Reconduction de la cotisation de 1,5 % sur la tranche 1
Le projet d’accord prévoit le maintien de la cotisation de 1,5 % destinée au financement de la prévoyance des cadres. Le produit de cette cotisation devrait être affecté à des garanties telles que le décès, l’incapacité ou l’invalidité « mais les branches auraient la possibilité d’y inclure d’autres garanties collectives que les partenaires sociaux de la branche jugeraient utiles ». A cet égard, Gérard Mardiné (CFE-CGC) considère qu’il « faudra flécher vers de la prévoyance lourde, qui va mécaniquement être amenée à augmenter du fait du vieillissement de la population et de l’augmentation de l’âge de départ à la retraite ». A défaut d’accord de branche, le projet de texte prévoit a minima que les entreprises devraient mettre en place un dispositif de prévoyance comprenant la couverture décès.

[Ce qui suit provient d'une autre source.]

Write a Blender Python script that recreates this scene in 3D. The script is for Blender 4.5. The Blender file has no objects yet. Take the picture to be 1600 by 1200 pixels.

Vers une prolongation de la négociation
Compte tenu des échéances électorales internes du Medef, un prolongement du calendrier de la négociation a été évoqué. En effet, si les deux prochaines séances sont prévues pour le 10 avril et le 24 mai prochain, une extension au-delà du 3 juillet, date de l’élection du futur président du Medef a été évoquée. « On est pour attendre la fin des élections, rien ne presse », a indiqué Marie-José Kotlicki. « On pense que la négociation se terminera après le 3 juillet », a renchéri Gérard Mardiné. Précisons qu’à défaut du succès de cette négociation d’ici la fin de l’année, un accord spécifique a été conclu le 17 novembre 2017, en parallèle de l’accord sur la fusion de l’Agirc-Arrco, qui permettrait de continuer à se référer à la définition de l’encadrement prévu aux articles 4 et 4 bis de la CCN du 14 mars 1947 concernant l’obligation de cotiser à 1,50 % sur la première tranche pour financer un régime de prévoyance complémentaire.